Four years after the war, on 2 October 1949, Benevento was hit hard by a flood of the Calore Irpino.

During the 1950s Benevento was mainly ruled by Monarchist or MSI mayors, and then for three decades (until the 1990s) by the Christian Democracy. Public sector grew considerably during this period, becoming a prime source of employment for many inhabitants of the province; the town also saw increasing demographic expansion, resulting in a somewhat incontrolled building boom. In recent years, several urban renewal projects have been carried out in the old city centre, and Benevento has become the seat of the University of Sannio and several research institutes.

Jewish history

Epigraphical evidence show that a Jewish community had existed in Benevento since the fifth century at least. At the 10th century, Jewish traveller Ahimaaz ben Paltiel describes in his chronicle the Jewish community of Benevento, among other southern Italy towns. One of his relatives established a Yeshiva in town and a large part of his family ended residing in Benevento. In 1065, prince Landulf IV of Benevento forced a number of Jews to convert to Christianity. He was reproved for doing that by Pope Alexander II. When Jewish traveller Benjamin of Tudela visited Benevento in 1159 or 1165, he described 200 Jewish families living in it.
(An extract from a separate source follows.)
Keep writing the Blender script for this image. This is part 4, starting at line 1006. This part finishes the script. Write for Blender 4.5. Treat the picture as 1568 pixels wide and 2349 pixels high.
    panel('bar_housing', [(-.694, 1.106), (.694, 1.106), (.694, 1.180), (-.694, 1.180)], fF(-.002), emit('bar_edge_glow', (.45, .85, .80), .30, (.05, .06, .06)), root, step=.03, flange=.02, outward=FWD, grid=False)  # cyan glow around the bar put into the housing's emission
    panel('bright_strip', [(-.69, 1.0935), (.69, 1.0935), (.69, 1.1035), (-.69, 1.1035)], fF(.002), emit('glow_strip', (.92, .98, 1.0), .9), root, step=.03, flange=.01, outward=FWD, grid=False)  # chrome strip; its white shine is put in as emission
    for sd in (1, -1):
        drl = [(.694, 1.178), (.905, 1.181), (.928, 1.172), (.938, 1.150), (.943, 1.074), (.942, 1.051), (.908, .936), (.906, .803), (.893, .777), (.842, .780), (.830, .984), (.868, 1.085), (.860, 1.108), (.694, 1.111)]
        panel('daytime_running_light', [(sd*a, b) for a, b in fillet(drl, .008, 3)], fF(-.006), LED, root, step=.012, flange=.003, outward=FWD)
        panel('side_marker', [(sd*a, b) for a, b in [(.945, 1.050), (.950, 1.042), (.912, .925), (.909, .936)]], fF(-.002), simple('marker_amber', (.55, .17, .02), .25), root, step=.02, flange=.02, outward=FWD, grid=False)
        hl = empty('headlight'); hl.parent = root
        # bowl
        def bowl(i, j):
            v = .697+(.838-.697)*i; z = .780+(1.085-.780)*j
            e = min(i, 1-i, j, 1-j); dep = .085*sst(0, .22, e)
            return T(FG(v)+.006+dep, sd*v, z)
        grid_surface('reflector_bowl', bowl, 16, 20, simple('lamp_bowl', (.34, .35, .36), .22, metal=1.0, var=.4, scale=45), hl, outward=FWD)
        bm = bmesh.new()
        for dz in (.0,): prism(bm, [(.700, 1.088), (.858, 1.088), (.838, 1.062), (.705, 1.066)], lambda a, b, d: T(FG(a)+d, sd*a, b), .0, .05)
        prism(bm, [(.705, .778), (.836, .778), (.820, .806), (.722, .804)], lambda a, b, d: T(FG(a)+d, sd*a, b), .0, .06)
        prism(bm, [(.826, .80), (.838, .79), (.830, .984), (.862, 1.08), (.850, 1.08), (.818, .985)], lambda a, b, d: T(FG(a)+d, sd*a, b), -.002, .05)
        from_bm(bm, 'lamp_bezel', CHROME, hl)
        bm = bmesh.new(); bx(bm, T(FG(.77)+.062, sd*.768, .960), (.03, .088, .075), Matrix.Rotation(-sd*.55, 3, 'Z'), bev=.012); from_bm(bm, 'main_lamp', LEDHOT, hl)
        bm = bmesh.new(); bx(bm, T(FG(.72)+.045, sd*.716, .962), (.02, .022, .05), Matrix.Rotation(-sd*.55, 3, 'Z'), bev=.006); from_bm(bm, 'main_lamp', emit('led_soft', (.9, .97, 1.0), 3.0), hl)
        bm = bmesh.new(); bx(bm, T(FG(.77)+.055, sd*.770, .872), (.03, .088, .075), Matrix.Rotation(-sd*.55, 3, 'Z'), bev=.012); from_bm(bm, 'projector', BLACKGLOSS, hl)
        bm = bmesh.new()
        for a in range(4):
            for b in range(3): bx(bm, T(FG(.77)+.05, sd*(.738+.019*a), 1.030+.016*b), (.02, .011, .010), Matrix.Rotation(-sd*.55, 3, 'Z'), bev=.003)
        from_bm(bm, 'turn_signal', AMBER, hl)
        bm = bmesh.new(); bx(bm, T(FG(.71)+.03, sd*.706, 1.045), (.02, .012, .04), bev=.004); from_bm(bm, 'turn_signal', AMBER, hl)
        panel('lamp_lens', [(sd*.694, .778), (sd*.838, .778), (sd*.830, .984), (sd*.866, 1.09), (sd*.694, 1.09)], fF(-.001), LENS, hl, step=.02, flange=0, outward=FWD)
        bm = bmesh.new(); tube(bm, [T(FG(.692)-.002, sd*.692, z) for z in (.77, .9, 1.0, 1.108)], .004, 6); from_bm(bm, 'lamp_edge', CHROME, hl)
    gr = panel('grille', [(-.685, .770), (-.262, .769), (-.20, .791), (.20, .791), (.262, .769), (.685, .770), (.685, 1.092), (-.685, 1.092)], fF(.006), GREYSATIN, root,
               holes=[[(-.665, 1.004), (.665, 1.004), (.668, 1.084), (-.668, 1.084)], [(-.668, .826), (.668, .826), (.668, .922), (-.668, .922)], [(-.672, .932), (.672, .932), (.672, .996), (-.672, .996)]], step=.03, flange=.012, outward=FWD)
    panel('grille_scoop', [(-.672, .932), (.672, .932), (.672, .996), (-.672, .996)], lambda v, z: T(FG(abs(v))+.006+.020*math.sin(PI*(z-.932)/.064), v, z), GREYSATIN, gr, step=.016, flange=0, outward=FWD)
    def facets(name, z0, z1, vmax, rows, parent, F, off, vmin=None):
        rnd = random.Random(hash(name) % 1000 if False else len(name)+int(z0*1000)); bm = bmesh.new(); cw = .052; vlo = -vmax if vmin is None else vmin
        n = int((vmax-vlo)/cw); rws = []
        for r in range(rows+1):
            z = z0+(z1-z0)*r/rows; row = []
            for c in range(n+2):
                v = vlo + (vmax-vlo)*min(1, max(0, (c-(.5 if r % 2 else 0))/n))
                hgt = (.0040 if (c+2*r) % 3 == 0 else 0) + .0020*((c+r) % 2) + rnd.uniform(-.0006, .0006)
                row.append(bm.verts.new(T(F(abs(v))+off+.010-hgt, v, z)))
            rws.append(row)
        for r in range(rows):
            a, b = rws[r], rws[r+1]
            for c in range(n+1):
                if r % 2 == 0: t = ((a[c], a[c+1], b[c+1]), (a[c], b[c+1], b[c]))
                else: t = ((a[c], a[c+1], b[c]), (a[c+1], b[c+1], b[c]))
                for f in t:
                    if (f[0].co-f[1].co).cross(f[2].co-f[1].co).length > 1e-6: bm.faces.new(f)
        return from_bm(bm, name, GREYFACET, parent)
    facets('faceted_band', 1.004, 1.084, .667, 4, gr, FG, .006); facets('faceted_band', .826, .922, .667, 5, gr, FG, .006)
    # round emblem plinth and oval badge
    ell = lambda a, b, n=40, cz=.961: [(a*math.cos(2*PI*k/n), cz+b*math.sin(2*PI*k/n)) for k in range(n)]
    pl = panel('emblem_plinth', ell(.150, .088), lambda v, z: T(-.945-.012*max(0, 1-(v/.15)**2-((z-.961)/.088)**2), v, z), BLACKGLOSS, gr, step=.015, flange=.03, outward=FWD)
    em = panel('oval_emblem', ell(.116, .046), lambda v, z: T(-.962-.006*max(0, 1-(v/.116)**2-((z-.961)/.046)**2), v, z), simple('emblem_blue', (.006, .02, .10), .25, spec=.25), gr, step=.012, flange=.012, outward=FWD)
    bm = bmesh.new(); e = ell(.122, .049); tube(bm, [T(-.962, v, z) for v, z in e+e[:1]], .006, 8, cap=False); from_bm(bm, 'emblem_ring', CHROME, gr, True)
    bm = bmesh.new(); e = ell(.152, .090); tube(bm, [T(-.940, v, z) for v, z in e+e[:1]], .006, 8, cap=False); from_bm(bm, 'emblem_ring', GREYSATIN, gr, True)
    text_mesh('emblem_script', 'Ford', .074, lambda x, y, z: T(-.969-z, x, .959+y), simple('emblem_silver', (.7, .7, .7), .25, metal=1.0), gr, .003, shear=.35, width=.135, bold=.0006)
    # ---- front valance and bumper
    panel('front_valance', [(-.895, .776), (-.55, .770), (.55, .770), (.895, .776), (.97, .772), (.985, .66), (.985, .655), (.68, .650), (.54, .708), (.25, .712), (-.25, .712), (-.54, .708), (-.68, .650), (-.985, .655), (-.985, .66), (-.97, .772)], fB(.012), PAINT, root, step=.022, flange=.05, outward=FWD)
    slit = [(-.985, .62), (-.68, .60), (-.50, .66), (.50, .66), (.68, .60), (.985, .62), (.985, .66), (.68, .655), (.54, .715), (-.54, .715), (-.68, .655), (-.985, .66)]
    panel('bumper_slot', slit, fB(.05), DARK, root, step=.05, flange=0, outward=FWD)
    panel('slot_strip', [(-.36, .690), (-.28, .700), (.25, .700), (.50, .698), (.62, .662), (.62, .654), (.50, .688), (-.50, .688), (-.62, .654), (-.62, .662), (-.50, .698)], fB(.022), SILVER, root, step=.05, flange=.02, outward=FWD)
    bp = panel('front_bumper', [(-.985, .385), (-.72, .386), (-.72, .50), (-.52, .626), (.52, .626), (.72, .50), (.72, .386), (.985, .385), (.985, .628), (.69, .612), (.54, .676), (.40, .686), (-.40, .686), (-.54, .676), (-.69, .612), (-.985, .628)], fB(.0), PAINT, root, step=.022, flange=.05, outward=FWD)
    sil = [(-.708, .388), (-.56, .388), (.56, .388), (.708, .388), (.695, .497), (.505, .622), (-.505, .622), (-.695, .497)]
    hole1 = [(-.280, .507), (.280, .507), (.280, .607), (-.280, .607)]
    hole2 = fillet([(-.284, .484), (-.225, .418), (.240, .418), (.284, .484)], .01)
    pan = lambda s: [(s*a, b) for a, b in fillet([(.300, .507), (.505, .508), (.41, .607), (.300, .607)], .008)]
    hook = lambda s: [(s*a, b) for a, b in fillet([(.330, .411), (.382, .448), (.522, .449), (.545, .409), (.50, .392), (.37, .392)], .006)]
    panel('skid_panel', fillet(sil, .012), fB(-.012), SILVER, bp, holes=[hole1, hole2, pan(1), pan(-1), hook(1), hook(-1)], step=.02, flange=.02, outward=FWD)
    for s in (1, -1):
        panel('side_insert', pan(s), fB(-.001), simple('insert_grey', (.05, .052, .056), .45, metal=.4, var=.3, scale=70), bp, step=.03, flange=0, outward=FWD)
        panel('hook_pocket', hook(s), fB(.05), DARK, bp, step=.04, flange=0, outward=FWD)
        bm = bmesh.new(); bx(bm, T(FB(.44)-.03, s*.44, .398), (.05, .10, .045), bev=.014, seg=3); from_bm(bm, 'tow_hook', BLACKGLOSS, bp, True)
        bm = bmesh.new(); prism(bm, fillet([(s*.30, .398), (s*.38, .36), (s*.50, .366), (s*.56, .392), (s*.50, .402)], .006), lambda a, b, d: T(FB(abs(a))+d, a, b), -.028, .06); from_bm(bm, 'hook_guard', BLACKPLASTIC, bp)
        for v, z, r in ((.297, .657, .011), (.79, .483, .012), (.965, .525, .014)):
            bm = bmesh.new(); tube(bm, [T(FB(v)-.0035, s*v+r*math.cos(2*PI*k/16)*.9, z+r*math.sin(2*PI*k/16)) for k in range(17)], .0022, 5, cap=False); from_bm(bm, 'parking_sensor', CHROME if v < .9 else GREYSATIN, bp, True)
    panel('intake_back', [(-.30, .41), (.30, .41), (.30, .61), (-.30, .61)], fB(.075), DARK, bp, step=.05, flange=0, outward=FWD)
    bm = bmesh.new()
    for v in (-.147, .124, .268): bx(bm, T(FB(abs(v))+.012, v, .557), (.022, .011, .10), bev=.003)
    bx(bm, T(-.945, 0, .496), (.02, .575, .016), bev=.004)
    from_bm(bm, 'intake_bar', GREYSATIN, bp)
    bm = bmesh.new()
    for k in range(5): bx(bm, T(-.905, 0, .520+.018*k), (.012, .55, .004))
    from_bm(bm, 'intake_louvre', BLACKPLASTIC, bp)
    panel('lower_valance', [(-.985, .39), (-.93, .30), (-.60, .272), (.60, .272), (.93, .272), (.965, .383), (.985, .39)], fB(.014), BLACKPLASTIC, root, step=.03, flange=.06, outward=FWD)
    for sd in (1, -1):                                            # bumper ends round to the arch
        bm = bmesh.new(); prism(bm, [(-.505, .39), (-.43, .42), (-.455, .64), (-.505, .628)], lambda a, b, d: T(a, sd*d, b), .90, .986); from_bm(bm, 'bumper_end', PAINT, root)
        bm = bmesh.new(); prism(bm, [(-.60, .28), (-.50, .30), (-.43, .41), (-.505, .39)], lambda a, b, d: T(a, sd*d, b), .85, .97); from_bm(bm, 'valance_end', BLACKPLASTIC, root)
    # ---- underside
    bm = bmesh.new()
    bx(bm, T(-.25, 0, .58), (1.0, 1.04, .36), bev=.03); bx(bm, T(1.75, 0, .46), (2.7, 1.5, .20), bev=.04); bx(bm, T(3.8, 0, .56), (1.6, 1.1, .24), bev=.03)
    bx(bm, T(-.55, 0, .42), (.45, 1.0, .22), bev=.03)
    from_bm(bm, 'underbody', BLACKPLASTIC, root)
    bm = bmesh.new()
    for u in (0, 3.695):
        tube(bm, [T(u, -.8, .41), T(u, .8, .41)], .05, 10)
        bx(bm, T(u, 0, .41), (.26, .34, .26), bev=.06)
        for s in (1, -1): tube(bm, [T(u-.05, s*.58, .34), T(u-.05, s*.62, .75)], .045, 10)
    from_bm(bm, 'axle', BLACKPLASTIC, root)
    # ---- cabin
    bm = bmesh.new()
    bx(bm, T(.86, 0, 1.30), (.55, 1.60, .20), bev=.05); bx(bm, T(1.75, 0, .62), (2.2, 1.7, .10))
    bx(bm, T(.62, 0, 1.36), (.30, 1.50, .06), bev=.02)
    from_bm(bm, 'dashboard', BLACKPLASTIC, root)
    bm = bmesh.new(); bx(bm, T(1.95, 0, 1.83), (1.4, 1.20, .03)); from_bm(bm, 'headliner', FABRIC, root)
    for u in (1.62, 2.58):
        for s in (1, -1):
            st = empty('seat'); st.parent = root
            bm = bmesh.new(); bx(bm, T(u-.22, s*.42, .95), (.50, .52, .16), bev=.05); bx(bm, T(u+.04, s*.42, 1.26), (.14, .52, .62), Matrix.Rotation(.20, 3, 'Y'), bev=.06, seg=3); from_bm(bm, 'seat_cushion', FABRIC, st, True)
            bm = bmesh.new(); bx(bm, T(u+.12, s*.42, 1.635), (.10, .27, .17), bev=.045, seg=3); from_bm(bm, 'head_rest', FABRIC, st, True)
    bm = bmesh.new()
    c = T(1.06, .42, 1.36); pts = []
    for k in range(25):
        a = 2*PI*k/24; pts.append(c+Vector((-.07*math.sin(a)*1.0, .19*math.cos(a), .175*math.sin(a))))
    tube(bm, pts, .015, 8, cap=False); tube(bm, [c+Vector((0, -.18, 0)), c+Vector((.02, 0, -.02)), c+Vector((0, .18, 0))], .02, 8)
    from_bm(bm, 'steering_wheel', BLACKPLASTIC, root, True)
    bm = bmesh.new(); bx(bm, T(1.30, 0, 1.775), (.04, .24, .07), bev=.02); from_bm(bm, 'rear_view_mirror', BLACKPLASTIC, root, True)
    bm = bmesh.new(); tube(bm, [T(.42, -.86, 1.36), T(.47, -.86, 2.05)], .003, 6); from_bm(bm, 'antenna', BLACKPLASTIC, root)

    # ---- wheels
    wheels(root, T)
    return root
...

Being under Papal rule (unlike the rest of southern Italy), the Jewish community of Benevento was not expelled, as most other southern Italy Jewish communities in 1541.[2] Nevertheless, they were expelled from town later on 1569, under Pope Paul IV.[2] In 1617 the Jewish community was given permission to settle back in town, though 13 years later they were expelled once again after being accused of Well poisoning.[2] Since then, there was no organized Jewish community in Benevento. Nevertheless, Jews had lived in Benevento in an unorganized manner during the past centuries, in addition to a few Israeli Jews living in town in recent years, occasionally suffering of Anti-Semitic incidents.